Will Tax Increases Kill The Recovery?

I wanted to write about Martin Feldstein's Wall Street Journal op-ed in a timely fashion -- which is to say I wanted to write about it yesterday, when it came out. Largely for reasons of procrastination, that didn't happen. Still, the argument he makes ("Tax Increases Could Kill the Recovery") is one that comes up a lot and I want to say one brief -- if slightly wonkish and tedious -- thing about it.

When I read Feldstein's headline I thought, "But none of the tax increases take effect until 2011!" And while Feldstein anticipates that argument, I'm not sure his response makes a lot of sense:

Even if the proposed tax increases are not scheduled to take effect until 2011, households will recognize the permanent reduction in their future incomes and will reduce current spending accordingly.

This is an argument based on Ricardian Equivalence -- the theory that it doesn't matter whether the government uses debt or taxation to finance its spending, since, if the government uses debt, the perfectly rational robot-people will lower their present spending in anticipation of higher future taxes. And while I'm not really in a postition to criticize Feldstein on Ricardian Equivalence -- he wrote one of the most important papers on the subject -- I do find it odd that he thinks it's made the leap from fun-sounding theory to ineluctable divine truth.

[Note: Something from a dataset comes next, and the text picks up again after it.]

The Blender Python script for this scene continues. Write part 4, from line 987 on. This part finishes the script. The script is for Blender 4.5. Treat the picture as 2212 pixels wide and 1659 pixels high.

That households "will recognize" the budget constraint and "will reduce" their present spending accordingly suggests a mechanism as predictable as night following day. Does anyone actually believe that?

I suspect that Feldstein cannot believe this strong version of Ricardian Equivalence -- in which the gains of present government spending are always and everywhere vitiated by the decline in present household spending -- because Feldstein supported a deficit-financed fiscal stimulus. And indeed, when I went back and checked Feldstein's op-ed on the subject of fisal stimulus I found that he has this to say about Ricardian Equivalence:

Under normal circumstances, I would oppose this rise in the budget deficit and the higher level of government spending. When an economy is closer to full employment, government borrowing to finance budget deficits can crowd out private investment that would raise productivity and the standard of living. Budget deficits automatically increase government debt, requiring higher future taxes to pay the interest on that debt. The resulting higher tax rates distort economic incentives and thus weaken future economic performance.

[...] Nevertheless, I support the use of fiscal stimulus in the US, because the current recession is much deeper than and different from previous downturns. Even with successful countercyclical policy, this recession is likely to last longer and be more damaging than any since the depression of the 1930's.

In other words, there are some situations in which a deficit-financed increase in government demand does not lead to an immediate and one-for-one decline in private demand.

I prefer the Marty Feldstein of three months ago. Which one does Feldstein prefer?